Diana's Dresses on 'The Crown,' a Fashion Horror - 2 minutes read


And so, once again, to Princess Diana. Like Jacqueline Kennedy Onassis, she has become a sort of cultural Rosetta Stone we return to over and over, seeking to discover answers to our own choices in her limpid blue stare and cacophonous, attention-grabbing wardrobe.

This time around the re-examination comes courtesy of “The Crown,” Season 4, a.k.a. the Diana Season. The scrutiny has been building since the 20th anniversary of the princess’s death in 2017, when Virgil Abloh declared Diana his Off-White muse and Kensington Palace held an exhibition devoted to her outfits. And though it got a boost last year with a new musical (with costumes by William Ivey Long and a featured song titled “The Dress”) that was supposed to be headed to Broadway, the chatter reached a fresh apogee this weekend with the release of the Netflix show.

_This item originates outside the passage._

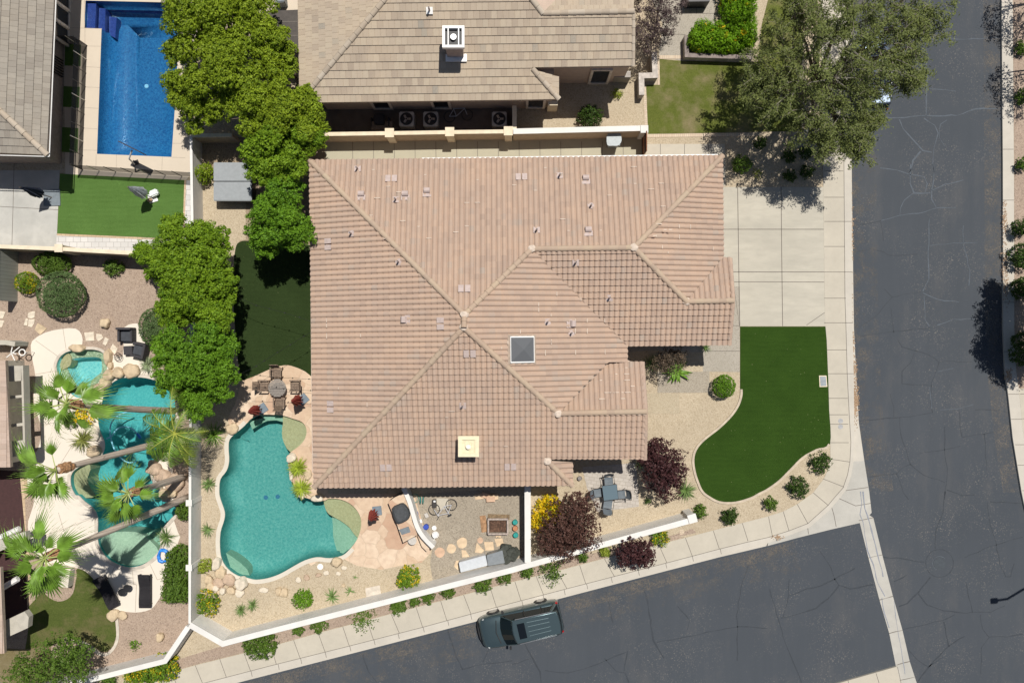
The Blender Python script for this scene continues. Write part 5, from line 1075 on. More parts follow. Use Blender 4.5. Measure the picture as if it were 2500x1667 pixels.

The one where the princess, in the form of the actress Emma Corrin, catches the Windsor eye, makes her public debut, gets married and miserable, develops an eating disorder and becomes a Fashion Icon nonetheless.

The one that inspired British Vogue to put Ms. Corrin on the cover of its October issue in a sapphire blue Oscar de la Renta taffeta ball gown with the headline “Queen of Hearts.” The one that has been the subject of a 3-D virtual show at the Brooklyn Museum, “The Queen and the Crown,” featuring assorted items from the series’s costume department, including a raspberry floral two-piece dress made for the princess’s Australian tour and the remake of that famous merengue of an overblown wedding dress.